#### AVAILABLE DATA:
------------------------------

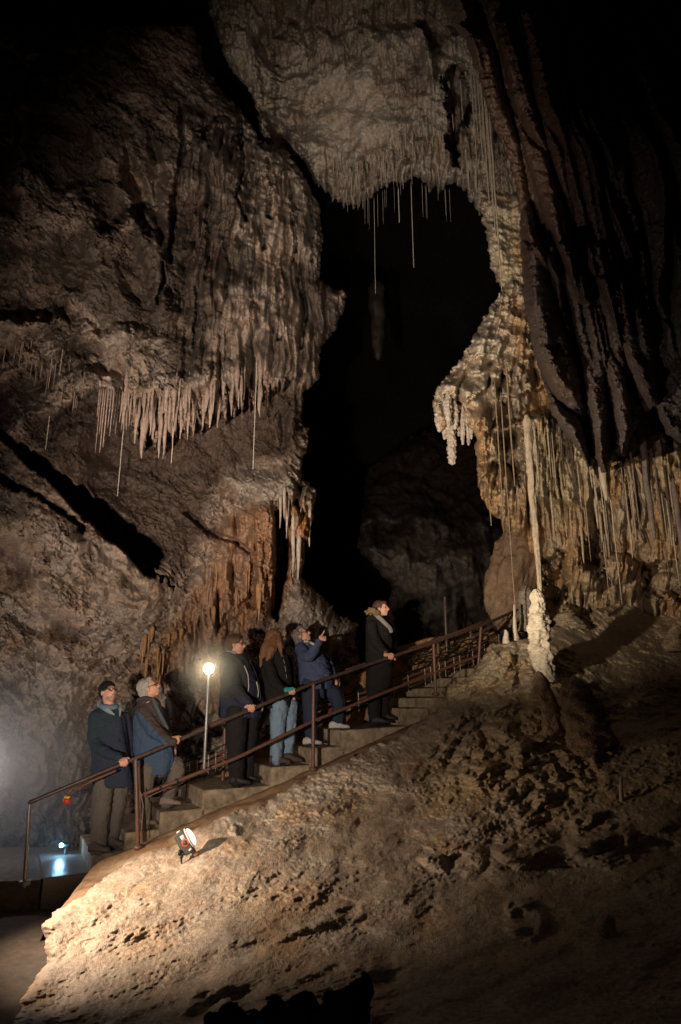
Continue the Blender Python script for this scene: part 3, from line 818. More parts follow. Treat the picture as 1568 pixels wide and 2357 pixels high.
# ============================ far rocks at the back of the passage
E = Sheet(700, 880, 1330, 1660, 3.0)
x, y = E.x, E.y
ctrl = [(820, 1000, 14), (1000, 950, 13.6), (1200, 1000, 12.6), (820, 1250, 12.4), (900, 1330, 12.3), (1050, 1250, 12.4), (1150, 1100, 12.8), (1000, 1400, 12.2), (1200, 1400, 12.0), (1300, 1300, 11.8), (900, 1600, 12.4), (1250, 1600, 12)]
Y = tps(ctrl, x, y); P = W(x, y, Y)
n_lo = fbm(P * 0.8 + 1100, 4); n_md = fbm(P * 2.2 + 1105, 4); n_hi = fbm(P * 7 + 1103, 3)
Y -= 0.6 * n_lo + 0.25 * n_md + 0.05 * n_hi
Y -= 0.6 * sstep(-10, 50, polyd(x + 14 * n_md, y + 14 * n_md, [(815, 1255), (860, 1240), (960, 1265), (1110, 1240), (1130, 1330), (1030, 1400), (930, 1390), (860, 1310)]))
Y -= 0.25 * ridged(np.stack([P[..., 0] * 3, P[..., 1], P[..., 2] * 0.5], -1) + 1110, 2) * sstep(1150, 1250, y)
sd = polyd(x, y, [(822, 1262), (832, 1180), (842, 1080), (860, 1060), (930, 1010), (1000, 980), (1100, 1000), (1180, 1080), (1400, 1150), (1400, 1700), (840, 1700), (880, 1400), (905, 1355), (858, 1305)]) + 6 * n_hi
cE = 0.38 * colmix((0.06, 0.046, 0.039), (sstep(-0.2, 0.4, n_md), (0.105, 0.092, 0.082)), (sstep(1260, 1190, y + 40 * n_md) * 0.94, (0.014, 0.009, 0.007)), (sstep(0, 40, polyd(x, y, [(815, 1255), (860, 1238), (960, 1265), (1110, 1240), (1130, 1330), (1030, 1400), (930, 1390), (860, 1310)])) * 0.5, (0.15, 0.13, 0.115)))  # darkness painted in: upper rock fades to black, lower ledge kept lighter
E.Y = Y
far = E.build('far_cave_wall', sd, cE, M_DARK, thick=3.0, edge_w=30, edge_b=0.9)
tag(far, 'dim grey rock far back in the passage above the rising stairs', 'rock wall', kind='structure')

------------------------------

The required output is the span of lines from the one containing "cE = 0.38 *" to the last line, reproduced character for character.

#### EXERCISE ANSWER:
cE = 0.38 * colmix((0.06, 0.046, 0.039), (sstep(-0.2, 0.4, n_md), (0.105, 0.092, 0.082)), (sstep(1260, 1190, y + 40 * n_md) * 0.94, (0.014, 0.009, 0.007)), (sstep(0, 40, polyd(x, y, [(815, 1255), (860, 1238), (960, 1265), (1110, 1240), (1130, 1330), (1030, 1400), (930, 1390), (860, 1310)])) * 0.5, (0.15, 0.13, 0.115)))  # darkness painted in: upper rock fades to black, lower ledge kept lighter
E.Y = Y
far = E.build('far_cave_wall', sd, cE, M_DARK, thick=3.0, edge_w=30, edge_b=0.9)
tag(far, 'dim grey rock far back in the passage above the rising stairs', 'rock wall', kind='structure')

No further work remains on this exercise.